A socióloga Miriam Abramovay, doutora em Educação e pesquisadora da Flacso (Faculdade Latino-Americana de Ciências Sociais), ressalta uma chaga histórica ligada ao tema. “Não deveria haver qualquer tipo de militarização em um país traumatizado por uma ditadura militar”, reflete.
Os representantes das Forças Armadas, por sua vez, consideram esse argumento persecutório. “As pessoas que falam isso desconhecem a rotina das nossas escolas”, rebate o comandante Anésio da Cruz Júnior, da PM de Goiás.

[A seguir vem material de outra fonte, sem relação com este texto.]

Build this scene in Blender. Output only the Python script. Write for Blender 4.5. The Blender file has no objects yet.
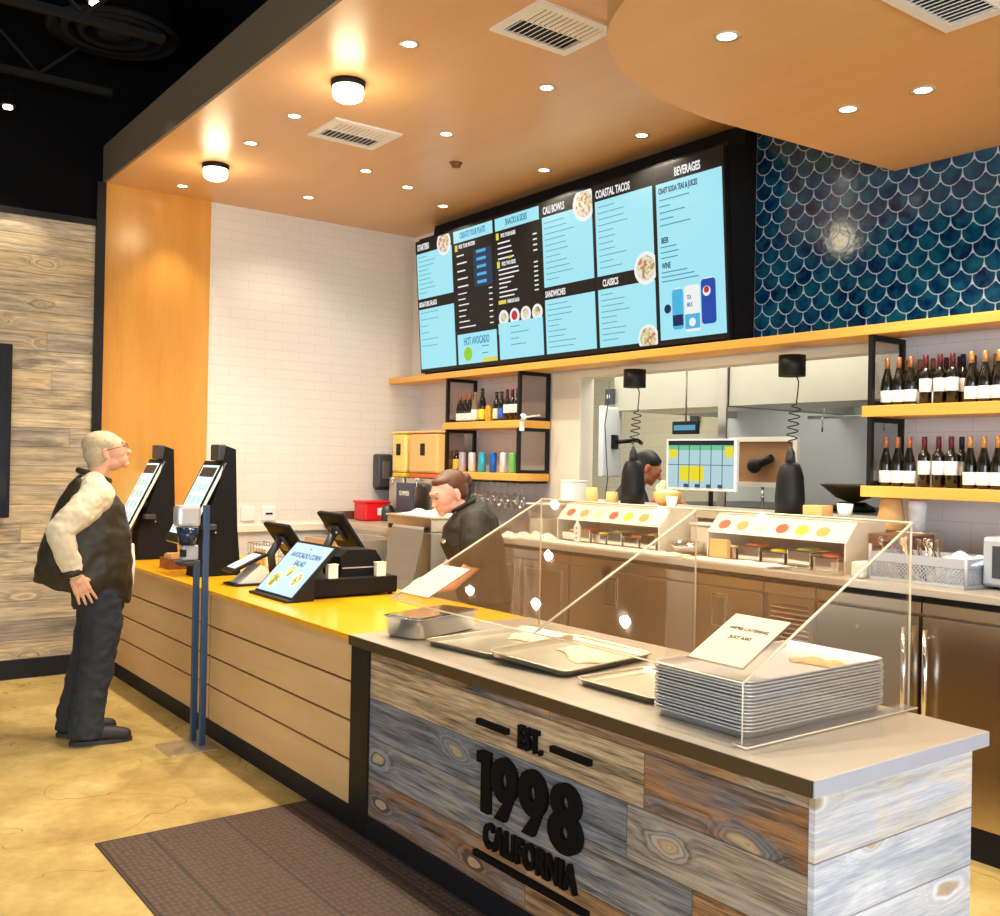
import bpy, bmesh, math, random
from mathutils import Vector, Matrix
random.seed(7)
C = bpy.context.scene.collection
PI = math.pi
V3 = Vector

# ------------------------------------------------------------------ materials
class NT:
    def __init__(s, name):
        s.m = bpy.data.materials.new(name); s.m.use_nodes = True
        s.t = s.m.node_tree; s.b = s.t.nodes['Principled BSDF']
        s.out = s.t.nodes['Material Output']
    def n(s, typ, props=None, **ins):
        nd = s.t.nodes.new('ShaderNode' + typ)
        for k, v in (props or {}).items(): setattr(nd, k, v)
        for k, v in ins.items():
            key = int(k[1:]) if k[0] == 'i' and k[1:].isdigit() else k.replace('_', ' ')
            s.set(nd.inputs[key], v)
        return nd
    def set(s, sock, v):
        if isinstance(v, bpy.types.NodeSocket): s.t.links.new(v, sock)
        else: sock.default_value = v
    def math(s, op, a, b=0.0, c=0.0):
        return s.n('Math', {'operation': op}, i0=a, i1=b, i2=c).outputs[0]
    def mix(s, f, a, b, mode='MIX'):
        nd = s.n('Mix', {'data_type': 'RGBA', 'blend_type': mode})
        s.set(nd.inputs[0], f); s.set(nd.inputs[6], a); s.set(nd.inputs[7], b)
        return nd.outputs[2]
    def ramp(s, f, stops, interp='LINEAR'):
        nd = s.n('ValToRGB'); nd.color_ramp.interpolation = interp
        e = nd.color_ramp.elements
        while len(e) < len(stops): e.new(0.5)
        for k, (p, c) in enumerate(stops):
            e[k].position = p; e[k].color = (*c, 1) if len(c) == 3 else c
        s.set(nd.inputs[0], f); return nd.outputs[0]
    def pos(s, kind='Object'):
        return s.n('TexCoord').outputs[kind]
    def xyz(s, v):
        nd = s.n('SeparateXYZ'); s.set(nd.inputs[0], v); return nd.outputs
    def comb(s, x, y, z=0.0):
        return s.n('CombineXYZ', X=x, Y=y, Z=z).outputs[0]
    def noise(s, vec, scale, detail=4.0, rough=0.55, dist=0.0):
        return s.n('TexNoise', Vector=vec, Scale=scale, Detail=detail, Roughness=rough, Distortion=dist).outputs[0]
    def bump(s, h, strength=0.3, dist=0.01):
        nd = s.n('Bump', Strength=strength, Distance=dist, Height=h)
        s.t.links.new(nd.outputs[0], s.b.inputs['Normal'])

def srgb(r, g, b):
    f = lambda c: (c / 255 / 12.92) if c / 255 <= 0.04045 else ((c / 255 + 0.055) / 1.055) ** 2.4
    return (f(r), f(g), f(b))

def mat(name, col, rough=0.5, metal=0.0, spec=0.5, emit=0.0, coat=0.0, noise=0.0, nscale=8.0):
    s = NT(name)
    s.b.inputs['Base Color'].default_value = (*col, 1)
    s.b.inputs['Roughness'].default_value = rough
    s.b.inputs['Metallic'].default_value = metal
    s.b.inputs['Specular IOR Level'].default_value = spec
    s.b.inputs['Coat Weight'].default_value = coat
    if emit:
        s.b.inputs['Emission Color'].default_value = (*col, 1)
        s.b.inputs['Emission Strength'].default_value = emit
    if noise:
        nz = s.noise(s.pos(), nscale)
        c = s.mix(nz, (*[max(0, v * (1 - noise)) for v in col], 1), (*[min(1, v * (1 + noise)) for v in col], 1))
        s.set(s.b.inputs['Base Color'], c)
    return s.m

def wood(name, c1, c2, rough=0.35, axis='x', scale=1.0, spec=0.5, coat=0.0):
    """smooth veneer; grain runs along axis"""
    s = NT(name); x, y, z = s.xyz(s.pos())
    k = 0.12
    v = s.comb(s.math('MULTIPLY', x, k if axis == 'x' else 1.0), s.math('MULTIPLY', y, k if axis == 'y' else 1.0), s.math('MULTIPLY', z, k if axis == 'z' else 1.0))
    a = s.noise(v, 14 * scale, 5, .6, .3); b = s.noise(v, 2.2 * scale, 3, .5, .2); c = s.noise(v, 90 * scale, 2, .5)
    f = s.math('ADD', s.math('MULTIPLY', a, .45), s.math('ADD', s.math('MULTIPLY', b, .4), s.math('MULTIPLY', c, .15)))
    f = s.ramp(f, [(0.32, (0, 0, 0)), (0.68, (1, 1, 1))])
    s.set(s.b.inputs['Base Color'], s.mix(f, (*c1, 1), (*c2, 1)))
    s.b.inputs['Roughness'].default_value = rough
    s.b.inputs['Specular IOR Level'].default_value = spec
    s.b.inputs['Coat Weight'].default_value = coat
    s.b.inputs['Coat Roughness'].default_value = 0.12
    return s.m

def planks(name, u, h, length, z0, palette, off=0.0, rough=0.7, contrast=1.0, zoff=0.0, knots=.70):
    """weathered boards stacked up; u is the coordinate along the board ('x' or 'y')"""
    s = NT(name); o = s.xyz(s.pos()); U = o[0] if u == 'x' else o[1]; Z = o[2]
    zz = s.math('DIVIDE', s.math('SUBTRACT', Z, z0), h)
    row = s.math('FLOOR', zz); fz = s.math('SUBTRACT', zz, row)
    wn = s.n('TexWhiteNoise', {'noise_dimensions': '1D'}, W=s.math('ADD', row, off)).outputs[0]
    uu = s.math('DIVIDE', s.math('ADD', U, s.math('MULTIPLY', wn, length * 3)), length)
    ix = s.math('FLOOR', uu); fu = s.math('SUBTRACT', uu, ix)
    rnd = s.n('TexWhiteNoise', {'noise_dimensions': '3D'}, Vector=s.comb(ix, row, off)).outputs[0]
    n = len(palette)
    base = s.ramp(rnd, [((i + 0.0) / n, c) for i, c in enumerate(palette)], 'CONSTANT')
    base2 = s.ramp(s.math('FRACT', s.math('MULTIPLY', rnd, 7.31)), [((i + 0.0) / n, c) for i, c in enumerate(palette)], 'CONSTANT')
    shift = s.math('MULTIPLY', rnd, 37.0)
    # knots: pale ovals with a few rings; the grain bends round them
    kv = s.comb(s.math('ADD', s.math('MULTIPLY', U, 2.0), shift), s.math('ADD', s.math('MULTIPLY', Z, 5.0), shift))
    kv2 = s.n('VectorMath', {'operation': 'ADD'}, i0=kv, i1=s.comb(s.math('MULTIPLY', s.noise(kv, 3.0, 2), .25), s.math('MULTIPLY', s.noise(kv, 2.2, 2), .25))).outputs[0]
    vor = s.n('TexVoronoi', {'voronoi_dimensions': '2D'}, Vector=kv2, Scale=1.0, Randomness=1.0)
    kd = vor.outputs['Distance']; pick = s.math('GREATER_THAN', s.xyz(vor.outputs['Color'])[0], knots)
    near = s.math('MULTIPLY', pick, s.n('MapRange', {'interpolation_type': 'SMOOTHSTEP'}, Value=kd, From_Min=.05, From_Max=.34, To_Min=1.0, To_Max=0.0).outputs[0])
    core = s.math('MULTIPLY', pick, s.n('MapRange', {'interpolation_type': 'SMOOTHSTEP'}, Value=kd, From_Min=.07, From_Max=.11, To_Min=1.0, To_Max=0.0).outputs[0])
    rings = s.noise(s.comb(s.math('MULTIPLY', kd, 26.0), shift, 0.0), 1.0, 3, .6)
    bend = s.math('MULTIPLY', near, .6)
    long_ = s.noise(s.comb(s.math('ADD', s.math('MULTIPLY', U, 1.6), shift), s.math('ADD', s.math('MULTIPLY', Z, 16.0), bend), shift), 1.0, 5, .6, .35)
    mid = s.noise(s.comb(s.math('ADD', s.math('MULTIPLY', U, 3.0), shift), s.math('ADD', s.math('MULTIPLY', Z, 60.0), s.math('MULTIPLY', bend, 4)), shift), 1.0, 5, .65, .5)
    fib = s.noise(s.comb(s.math('MULTIPLY', U, 9.0), s.math('MULTIPLY', Z, 260.0), shift), 1.0, 2, .6)
    grain = s.math('ADD', s.math('MULTIPLY', long_, .26), s.math('ADD', s.math('MULTIPLY', mid, .46), s.math('MULTIPLY', fib, .28)))
    grain = s.mix(near, s.comb(grain, grain, grain), s.comb(rings, rings, rings)); grain = s.xyz(grain)[0]
    blot = s.noise(s.comb(s.math('ADD', s.math('MULTIPLY', U, 1.3), shift), s.math('MULTIPLY', Z, 5.0)), 2.0, 5, .6, .8)
    col = s.mix(s.n('MapRange', Value=blot, From_Min=.40, From_Max=.62, To_Min=0.0, To_Max=.95).outputs[0], base, base2)
    dark = s.n('MapRange', Value=grain, From_Min=.38, From_Max=.58, To_Min=1 - .62 * contrast, To_Max=1.0 + .26 * contrast).outputs[0]
    col = s.mix(1.0, col, s.comb(dark, dark, dark), 'MULTIPLY')
    kc = s.mix(rings, (*srgb(132, 96, 60), 1), (*srgb(232, 208, 164), 1))
    col = s.mix(s.math('MULTIPLY', core, .8), col, kc)
    gap = s.math('MAXIMUM', s.math('GREATER_THAN', s.math('ABSOLUTE', s.math('SUBTRACT', fz, .5)), .5 - .0022 / h),
                 s.math('GREATER_THAN', s.math('ABSOLUTE', s.math('SUBTRACT', fu, .5)), .5 - .0016 / length))
    col = s.mix(s.math('MULTIPLY', gap, .6), col, (.02, .016, .012, 1))
    s.set(s.b.inputs['Base Color'], col); s.b.inputs['Roughness'].default_value = rough
    s.b.inputs['Specular IOR Level'].default_value = .3
    s.bump(s.math('SUBTRACT', grain, s.math('MULTIPLY', gap, 1.5)), .35, .004)
    return s.m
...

Para ele, apesar de a ditadura ter sido superada há quase três décadas, o militarismo ainda sofre preconceito. “Ensinamos os conteúdos tal como são apresentados nas escolas convencionais, não fazemos militância nem recrutamento”, garante.
Em breve, Goiás ganhará outras 39 unidades administradas pela PM – as gestões já foram aprovadas pelo governo. A rede também deve crescer em Santa Catarina. O estado planeja a implementação de três instituições nas cidades de Blumenau, Joinville e Laguna ainda este ano. O mesmo acontece no Paraná, onde a Polícia Militar e a Secretaria de Educação estudam a instalação de colégios nos municípios de Pato Branco, Cornélio Procópio, Maringá e Cascavel.
“A expectativa é de conseguirmos efetivar essas escolas para, no futuro, pensarmos na expansão de novas unidades de acordo com a necessidade de cada região”, diz o coronel Mauro Celso Monteiro, diretor de Ensino e Pesquisa da PM paranaense.